Liberia Might Sign Away 10% Of Its Land Mass To UAE In Carbon Offset Deal


According to reports, Liberia is set to hand over control of nearly 10% of its total land mass to a United Arab Emirates-based firm in a massive million-hectare carbon credit deal.

    According to a leaked draft of the contract, the deal could override the customary land rights of communities living in vast swaths of the country’s forests.

    If signed, the deal would create protected forests for the purpose of generating carbon credits, which could then either be sold on voluntary markets or traded bilaterally between Liberia and other governments looking to meet their emissions targets.

    Development and marketing of those credits would be carried out by Blue Carbon, a firm headquartered in Dubai and launched last October by Ahmed Dalmook Al Maktoum, the youngest member of Dubai’s royal family.

    The deal with the Liberian government would give it near-total control of the country’s remaining intact rainforests for the next 30 years.

    In a public statement, Liberia’s Independent Forest Monitoring Coordinating Mechanism (IFMCM), a group of seven environmental and community rights organizations, acknowledged that the deal could help protect threatened forests.

    But it said a blanket transfer of land rights to Blue Carbon in the project areas would violate Liberia’s 2018 Land Rights Law, a hard-fought reform that granted communities ownership of their customary land.

    One of Liberia’s opposition parties, the Liberian People’s Party, has called for negotiations between the government and Blue Carbon to be suspended until communities who will be impacted by the deal are consulted.
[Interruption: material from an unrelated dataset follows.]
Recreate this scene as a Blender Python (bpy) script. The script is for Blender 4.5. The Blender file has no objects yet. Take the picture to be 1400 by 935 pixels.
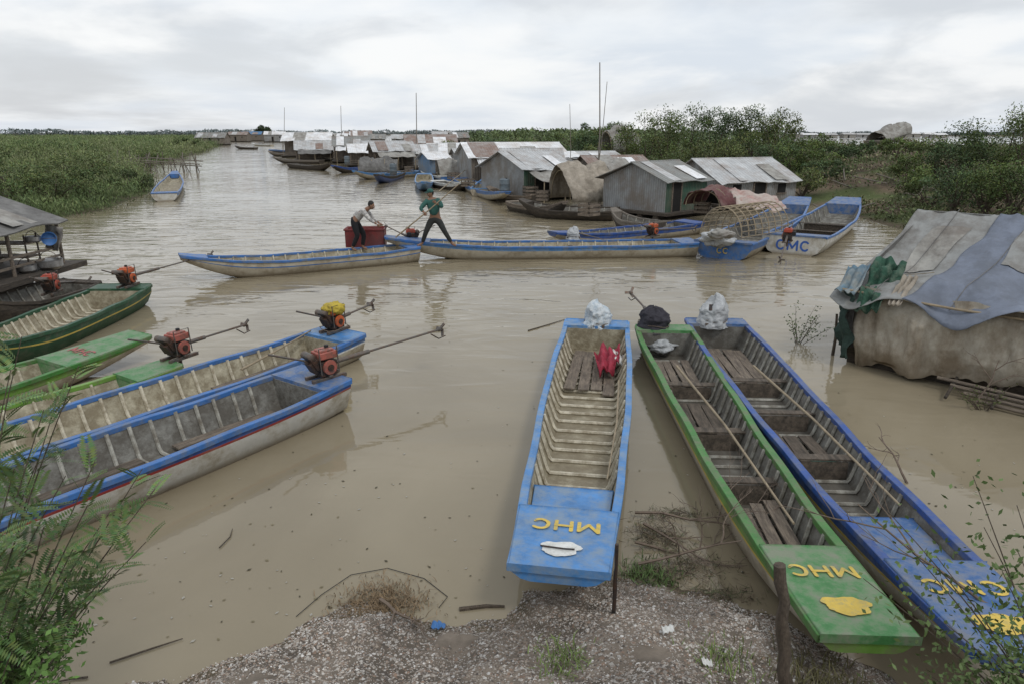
import bpy, math, random
import numpy as np
from mathutils import Vector, Matrix, noise, Euler
random.seed(7); rng=np.random.default_rng(7)
sc=bpy.context.scene; C=sc.collection
H=3.6; FP=933.0; PITCH=math.atan(285.5/FP); cp,sp=math.cos(PITCH),math.sin(PITCH)
R=math.radians
def P(px,py,z=0.0):
    dx=px-700; u=467.5-py
    d=Vector((dx, FP*cp+u*sp, -FP*sp+u*cp))
    t=(z-H)/d.z
    return Vector((d.x*t,d.y*t,z))
def atY(px,Y,z=0): return Vector(((px-700)/FP*(Y*cp+(H-z)*sp),Y,z))
def Pd(px,py,dep):
    k=dep/FP; dx=(px-700)*k; u=(467.5-py)*k
    return Vector((dx, dep*cp+u*sp, H-dep*sp+u*cp))
# ---------------------------------------------------------------- value noise
def _h(i,j,s=0):
    n=np.sin(i*127.1+j*311.7+s*74.7)*43758.5453
    return n-np.floor(n)
def vn(x,y,s=0):
    x=np.asarray(x,float);y=np.asarray(y,float)
    i=np.floor(x);j=np.floor(y);a=x-i;b=y-j;a=a*a*(3-2*a);b=b*b*(3-2*b)
    return (_h(i,j,s)*(1-a)+_h(i+1,j,s)*a)*(1-b)+(_h(i,j+1,s)*(1-a)+_h(i+1,j+1,s)*a)*b
def fbm(x,y,s=0,o=4):
    r=0;a=.5
    for k in range(o):
        r=r+a*vn(x*2**k,y*2**k,s+k);a*=.5
    return r
# ---------------------------------------------------------------- materials
MATS={}
def M(name,col,rough=.6,var=.25,scale=5,dirt=None,damt=.45,dscale=1.6,bump=.2,bscale=30,metal=0,spec=.4,stretch=(1,1,1),zdirt=None,attr=False,wave=None,bdist=.02):
    m=bpy.data.materials.new(name);m.use_nodes=True;nt=m.node_tree;N=nt.nodes;L=nt.links
    b=N['Principled BSDF'];b.inputs['Roughness'].default_value=rough;b.inputs['Metallic'].default_value=metal
    b.inputs['Specular IOR Level'].default_value=spec
    tc=N.new('ShaderNodeTexCoord');mp=N.new('ShaderNodeMapping');mp.inputs['Scale'].default_value=stretch
    L.new(tc.outputs['Object'],mp.inputs['Vector'])
    n1=N.new('ShaderNodeTexNoise');n1.inputs['Scale'].default_value=scale;n1.inputs['Detail'].default_value=4;n1.inputs['Roughness'].default_value=.65
    L.new(mp.outputs[0],n1.inputs['Vector'])
    r1=N.new('ShaderNodeValToRGB');r1.color_ramp.elements[0].position=.3;r1.color_ramp.elements[1].position=.7
    r1.color_ramp.elements[0].color=tuple(c*(1-var) for c in col)+(1,);r1.color_ramp.elements[1].color=tuple(min(1,c*(1+var*.6)) for c in col)+(1,)
    L.new(n1.outputs['Fac'],r1.inputs[0]);out=r1.outputs[0]
    def mix(fac,a,bc,mode='MIX'):
        x=N.new('ShaderNodeMix');x.data_type='RGBA';x.blend_type=mode
        if hasattr(fac,'is_linked'): L.new(fac,x.inputs[0])
        else: x.inputs[0].default_value=fac
        L.new(a,x.inputs[6])
        if isinstance(bc,tuple): x.inputs[7].default_value=bc+(1,)
        else: L.new(bc,x.inputs[7])
        return x.outputs[2]
    if wave:
        w=N.new('ShaderNodeTexWave');w.bands_direction=wave[0];w.inputs['Scale'].default_value=wave[1]
        w.inputs['Distortion'].default_value=0.15
        L.new(tc.outputs['Object'],w.inputs['Vector'])
        mr=N.new('ShaderNodeMapRange');mr.inputs[3].default_value=.0;mr.inputs[4].default_value=wave[2]
        L.new(w.outputs['Fac'],mr.inputs[0]);out=mix(mr.outputs[0],out,tuple(c*.45 for c in col))
    if dirt:
        n2=N.new('ShaderNodeTexNoise');n2.inputs['Scale'].default_value=dscale;n2.inputs['Detail'].default_value=6;n2.inputs['Roughness'].default_value=.72
        L.new(mp.outputs[0],n2.inputs['Vector'])
        r2=N.new('ShaderNodeValToRGB');r2.color_ramp.elements[0].position=.62-damt*.4;r2.color_ramp.elements[1].position=.75-damt*.25
        r2.color_ramp.elements[1].color=(.9,.9,.9,1)
        L.new(n2.outputs['Fac'],r2.inputs[0]);out=mix(r2.outputs[0],out,dirt)
    if zdirt:
        sx=N.new('ShaderNodeSeparateXYZ');L.new(tc.outputs['Object'],sx.inputs[0])
        ad=N.new('ShaderNodeMath');ad.operation='MULTIPLY_ADD';ad.inputs[1].default_value=.12;L.new(n1.outputs['Fac'],ad.inputs[0]);L.new(sx.outputs[2],ad.inputs[2])
        mr=N.new('ShaderNodeMapRange');mr.inputs[1].default_value=zdirt[0]+.06;mr.inputs[2].default_value=zdirt[1]+.06
        mr.inputs[3].default_value=.85;mr.inputs[4].default_value=0
        L.new(ad.outputs[0],mr.inputs[0]);out=mix(mr.outputs[0],out,zdirt[2])
    if attr:
        at=N.new('ShaderNodeAttribute');at.attribute_name='tint';out=mix(1.0,out,at.outputs['Color'],'MULTIPLY')
    L.new(out,b.inputs['Base Color'])
    if bump:
        n3=N.new('ShaderNodeTexNoise');n3.inputs['Scale'].default_value=bscale;n3.inputs['Detail'].default_value=3
        L.new(mp.outputs[0],n3.inputs['Vector'])
        bp=N.new('ShaderNodeBump');bp.inputs['Strength'].default_value=bump;bp.inputs['Distance'].default_value=bdist
        L.new(n3.outputs['Fac'],bp.inputs['Height']);nrm=bp.outputs[0]
        if wave:
            b2=N.new('ShaderNodeBump');b2.inputs['Strength'].default_value=.8;b2.inputs['Distance'].default_value=.03
            L.new(w.outputs['Fac'],b2.inputs['Height']);L.new(nrm,b2.inputs['Normal']);nrm=b2.outputs[0]
        L.new(nrm,b.inputs['Normal'])
    MATS[name]=m;return m
M('blue',(.045,.15,.40),.45,.3,4,dirt=(.14,.17,.22),damt=.45,dscale=5,bump=.15)
M('sky_blue',(.07,.225,.50),.45,.3,4,dirt=(.20,.27,.35),damt=.48,dscale=5,bump=.15)
M('royal',(.025,.08,.30),.45,.3,4,dirt=(.11,.13,.19),damt=.45,dscale=5,bump=.15)
M('blue_deck',(.05,.15,.38),.55,.35,5,dirt=(.19,.20,.22),damt=.58,dscale=5,bump=.3)
M('green',(.055,.20,.04),.45,.3,4,dirt=(.13,.15,.08),damt=.46,dscale=5,bump=.15)
M('lime',(.15,.31,.05),.45,.3,4,dirt=(.18,.19,.1),damt=.48,dscale=5,bump=.15)
M('green_deck',(.07,.25,.075),.5,.3,5,dirt=(.21,.22,.16),damt=.54,dscale=5,bump=.25)
M('dark_green',(.02,.085,.04),.45,.3,4,dirt=(.09,.1,.07),damt=.35,dscale=4,bump=.15)
M('cream',(.53,.48,.38),.6,.2,3,dirt=(.27,.225,.16),damt=.55,dscale=3,bump=.15,zdirt=(.0,.10,(.17,.13,.08)))
M('white_hull',(.62,.61,.57),.5,.15,3,dirt=(.33,.29,.22),damt=.48,dscale=3,bump=.12,zdirt=(.0,.1,(.2,.155,.10)))
M('red_stripe',(.30,.04,.035),.5,.2,3,dirt=(.25,.15,.1),damt=.35)
M('yellow_stripe',(.56,.42,.09),.5,.2,3,dirt=(.25,.2,.1),damt=.35)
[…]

In a statement, 14 environmental organizations from Europe, China, and the U.S. sharply criticized the deal, saying it was “unclear what the benefits for Liberia and its communities will be.

    According to the Liberian environmental news publication The Daylight, the country’s top forestry official made an irregular request for Blue Carbon to be able to bypass a competitive bidding process that would normally be required by law.

    The potential deal comes amid rising deforestation rates in Liberia, which, according to the World Resources Institute, was the 10th-highest rate of increase of any country between 2020 and 2022. Recent years have also seen shaky application of the rule of law in Liberia’s forestry sector. In March, officials who refused to issue an export permit for illegally felled logs were threatened with jail time by a judge, and The Daylight reported that other permits have been issued outside of a chain-of-custody tracking system required by forestry reform laws.